> **AIM OF THE TASK**
Repeat exactly, and only, the lines below starting at the line that contains "Generate a Blender" and ending at the line that contains "col = scene.collection", inclusive of both.

[Records excerpted from a collection]
※

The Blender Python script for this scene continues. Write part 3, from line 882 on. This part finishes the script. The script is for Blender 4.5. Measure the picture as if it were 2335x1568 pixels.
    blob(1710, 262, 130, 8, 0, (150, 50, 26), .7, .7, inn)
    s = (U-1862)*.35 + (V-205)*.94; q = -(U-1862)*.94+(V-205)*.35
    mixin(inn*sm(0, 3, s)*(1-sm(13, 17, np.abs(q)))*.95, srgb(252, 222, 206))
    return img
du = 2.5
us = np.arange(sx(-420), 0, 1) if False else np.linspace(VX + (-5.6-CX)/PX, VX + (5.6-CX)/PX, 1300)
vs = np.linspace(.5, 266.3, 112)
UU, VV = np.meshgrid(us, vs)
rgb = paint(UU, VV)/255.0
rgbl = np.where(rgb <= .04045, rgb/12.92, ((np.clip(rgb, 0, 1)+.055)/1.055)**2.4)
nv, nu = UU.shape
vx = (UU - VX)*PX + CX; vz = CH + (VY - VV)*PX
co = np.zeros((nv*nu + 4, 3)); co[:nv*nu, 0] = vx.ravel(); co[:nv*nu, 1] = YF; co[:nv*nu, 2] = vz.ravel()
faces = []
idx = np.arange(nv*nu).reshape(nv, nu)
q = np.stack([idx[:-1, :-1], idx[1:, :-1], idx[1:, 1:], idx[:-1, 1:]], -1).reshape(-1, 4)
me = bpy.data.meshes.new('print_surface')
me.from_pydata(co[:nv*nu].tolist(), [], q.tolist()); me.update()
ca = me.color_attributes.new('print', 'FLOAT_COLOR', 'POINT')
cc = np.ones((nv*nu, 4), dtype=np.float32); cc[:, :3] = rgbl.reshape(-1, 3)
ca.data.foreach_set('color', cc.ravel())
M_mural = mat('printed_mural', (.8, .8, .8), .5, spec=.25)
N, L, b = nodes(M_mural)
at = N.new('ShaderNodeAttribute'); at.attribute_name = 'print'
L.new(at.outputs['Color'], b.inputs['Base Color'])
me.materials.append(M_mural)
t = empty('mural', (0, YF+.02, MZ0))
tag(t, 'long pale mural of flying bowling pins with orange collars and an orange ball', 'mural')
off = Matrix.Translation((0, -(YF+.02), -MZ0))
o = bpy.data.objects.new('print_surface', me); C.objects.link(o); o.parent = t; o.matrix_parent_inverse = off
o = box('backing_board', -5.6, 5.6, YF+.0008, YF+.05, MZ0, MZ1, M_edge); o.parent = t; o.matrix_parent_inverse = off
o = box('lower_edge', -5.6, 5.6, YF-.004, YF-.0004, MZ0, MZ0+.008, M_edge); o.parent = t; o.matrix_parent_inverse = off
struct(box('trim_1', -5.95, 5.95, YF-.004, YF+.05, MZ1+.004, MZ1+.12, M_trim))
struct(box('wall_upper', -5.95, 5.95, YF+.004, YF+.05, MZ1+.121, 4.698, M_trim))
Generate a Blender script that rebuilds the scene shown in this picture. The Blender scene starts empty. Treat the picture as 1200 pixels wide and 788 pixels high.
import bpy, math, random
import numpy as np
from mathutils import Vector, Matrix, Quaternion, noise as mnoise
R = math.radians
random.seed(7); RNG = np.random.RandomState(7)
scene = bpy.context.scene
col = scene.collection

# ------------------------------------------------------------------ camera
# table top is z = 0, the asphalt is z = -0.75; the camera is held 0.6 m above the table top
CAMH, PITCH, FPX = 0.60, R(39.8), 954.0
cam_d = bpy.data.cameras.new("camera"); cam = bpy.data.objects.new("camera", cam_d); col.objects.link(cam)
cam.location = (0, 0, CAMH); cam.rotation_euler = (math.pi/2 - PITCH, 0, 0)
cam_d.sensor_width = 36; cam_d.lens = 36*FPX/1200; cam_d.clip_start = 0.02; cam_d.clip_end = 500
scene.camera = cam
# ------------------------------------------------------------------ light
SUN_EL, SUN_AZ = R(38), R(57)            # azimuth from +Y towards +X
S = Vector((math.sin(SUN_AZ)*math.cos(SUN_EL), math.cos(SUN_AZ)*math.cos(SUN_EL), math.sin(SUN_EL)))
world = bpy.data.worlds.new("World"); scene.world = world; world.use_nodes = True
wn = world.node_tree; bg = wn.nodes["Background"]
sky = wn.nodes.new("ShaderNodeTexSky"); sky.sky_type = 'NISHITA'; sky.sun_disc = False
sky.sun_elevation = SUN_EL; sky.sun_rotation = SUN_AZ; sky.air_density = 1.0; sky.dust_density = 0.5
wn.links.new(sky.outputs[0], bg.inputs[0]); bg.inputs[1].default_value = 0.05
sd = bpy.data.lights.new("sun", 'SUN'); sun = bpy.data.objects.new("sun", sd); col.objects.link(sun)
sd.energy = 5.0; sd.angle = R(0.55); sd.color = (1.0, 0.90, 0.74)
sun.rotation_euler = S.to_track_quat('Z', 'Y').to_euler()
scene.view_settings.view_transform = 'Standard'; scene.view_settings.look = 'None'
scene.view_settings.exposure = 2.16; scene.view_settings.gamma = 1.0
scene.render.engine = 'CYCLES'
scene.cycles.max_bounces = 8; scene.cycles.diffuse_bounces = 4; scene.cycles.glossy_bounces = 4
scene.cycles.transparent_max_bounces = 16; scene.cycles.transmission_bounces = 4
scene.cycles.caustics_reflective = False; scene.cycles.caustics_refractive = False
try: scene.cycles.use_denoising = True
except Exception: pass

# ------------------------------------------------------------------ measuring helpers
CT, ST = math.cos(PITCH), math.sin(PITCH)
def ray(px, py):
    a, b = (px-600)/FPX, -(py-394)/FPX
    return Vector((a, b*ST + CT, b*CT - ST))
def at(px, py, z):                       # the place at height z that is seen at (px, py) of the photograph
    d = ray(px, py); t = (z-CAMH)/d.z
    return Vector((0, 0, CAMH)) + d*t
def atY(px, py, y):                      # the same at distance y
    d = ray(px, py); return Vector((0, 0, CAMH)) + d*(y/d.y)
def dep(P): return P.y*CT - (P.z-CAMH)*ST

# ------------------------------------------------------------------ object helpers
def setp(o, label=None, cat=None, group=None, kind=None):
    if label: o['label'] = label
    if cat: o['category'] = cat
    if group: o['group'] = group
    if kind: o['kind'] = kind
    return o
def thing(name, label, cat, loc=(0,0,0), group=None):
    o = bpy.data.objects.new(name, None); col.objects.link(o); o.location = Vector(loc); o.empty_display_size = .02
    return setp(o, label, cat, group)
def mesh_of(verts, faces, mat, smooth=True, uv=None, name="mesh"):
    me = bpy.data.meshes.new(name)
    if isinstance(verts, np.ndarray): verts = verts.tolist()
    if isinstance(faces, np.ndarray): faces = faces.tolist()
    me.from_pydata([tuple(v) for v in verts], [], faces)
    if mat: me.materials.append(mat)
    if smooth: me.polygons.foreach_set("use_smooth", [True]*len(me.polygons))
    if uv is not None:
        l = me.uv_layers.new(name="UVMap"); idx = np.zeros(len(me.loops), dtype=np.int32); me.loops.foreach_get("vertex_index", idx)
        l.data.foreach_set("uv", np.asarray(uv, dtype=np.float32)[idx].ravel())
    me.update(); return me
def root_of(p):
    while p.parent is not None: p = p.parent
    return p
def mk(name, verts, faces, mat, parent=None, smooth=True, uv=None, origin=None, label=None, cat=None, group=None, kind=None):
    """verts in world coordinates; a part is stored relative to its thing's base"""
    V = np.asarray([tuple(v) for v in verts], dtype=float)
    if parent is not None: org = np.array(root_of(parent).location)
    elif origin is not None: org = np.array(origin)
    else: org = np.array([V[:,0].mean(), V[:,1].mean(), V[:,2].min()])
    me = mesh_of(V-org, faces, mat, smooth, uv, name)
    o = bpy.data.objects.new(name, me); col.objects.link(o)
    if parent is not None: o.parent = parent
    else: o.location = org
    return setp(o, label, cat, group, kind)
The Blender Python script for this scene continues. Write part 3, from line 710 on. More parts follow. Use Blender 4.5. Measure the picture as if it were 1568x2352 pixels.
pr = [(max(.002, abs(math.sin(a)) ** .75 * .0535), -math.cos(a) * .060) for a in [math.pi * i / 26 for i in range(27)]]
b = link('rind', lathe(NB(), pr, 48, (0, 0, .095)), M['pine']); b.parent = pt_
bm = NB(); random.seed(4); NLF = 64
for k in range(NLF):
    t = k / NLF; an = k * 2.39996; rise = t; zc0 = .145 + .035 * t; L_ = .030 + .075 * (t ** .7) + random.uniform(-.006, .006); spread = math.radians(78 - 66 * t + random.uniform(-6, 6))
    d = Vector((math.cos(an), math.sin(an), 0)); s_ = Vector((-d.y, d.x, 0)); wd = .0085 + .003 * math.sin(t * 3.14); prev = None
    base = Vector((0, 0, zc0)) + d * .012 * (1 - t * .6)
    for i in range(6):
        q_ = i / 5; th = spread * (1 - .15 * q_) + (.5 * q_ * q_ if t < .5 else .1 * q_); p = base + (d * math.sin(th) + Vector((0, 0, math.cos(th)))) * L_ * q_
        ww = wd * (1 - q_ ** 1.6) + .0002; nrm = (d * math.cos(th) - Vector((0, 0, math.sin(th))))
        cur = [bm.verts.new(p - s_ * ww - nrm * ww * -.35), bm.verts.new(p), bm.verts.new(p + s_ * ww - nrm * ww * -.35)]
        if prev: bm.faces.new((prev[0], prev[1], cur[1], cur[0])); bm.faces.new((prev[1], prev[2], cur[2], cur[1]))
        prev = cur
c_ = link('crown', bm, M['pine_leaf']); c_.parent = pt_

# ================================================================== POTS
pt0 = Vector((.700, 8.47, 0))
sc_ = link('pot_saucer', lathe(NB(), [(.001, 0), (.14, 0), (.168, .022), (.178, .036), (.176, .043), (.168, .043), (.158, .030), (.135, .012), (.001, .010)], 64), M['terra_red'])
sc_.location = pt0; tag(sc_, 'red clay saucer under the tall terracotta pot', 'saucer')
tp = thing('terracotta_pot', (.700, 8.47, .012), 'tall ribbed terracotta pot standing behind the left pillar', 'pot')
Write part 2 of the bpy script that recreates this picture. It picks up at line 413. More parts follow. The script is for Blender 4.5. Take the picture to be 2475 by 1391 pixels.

※

> **EXERCISE OUTPUT**
Generate a Blender script that rebuilds the scene shown in this picture. The Blender scene starts empty. Treat the picture as 1200 pixels wide and 788 pixels high.
import bpy, math, random
import numpy as np
from mathutils import Vector, Matrix, Quaternion, noise as mnoise
R = math.radians
random.seed(7); RNG = np.random.RandomState(7)
scene = bpy.context.scene
col = scene.collection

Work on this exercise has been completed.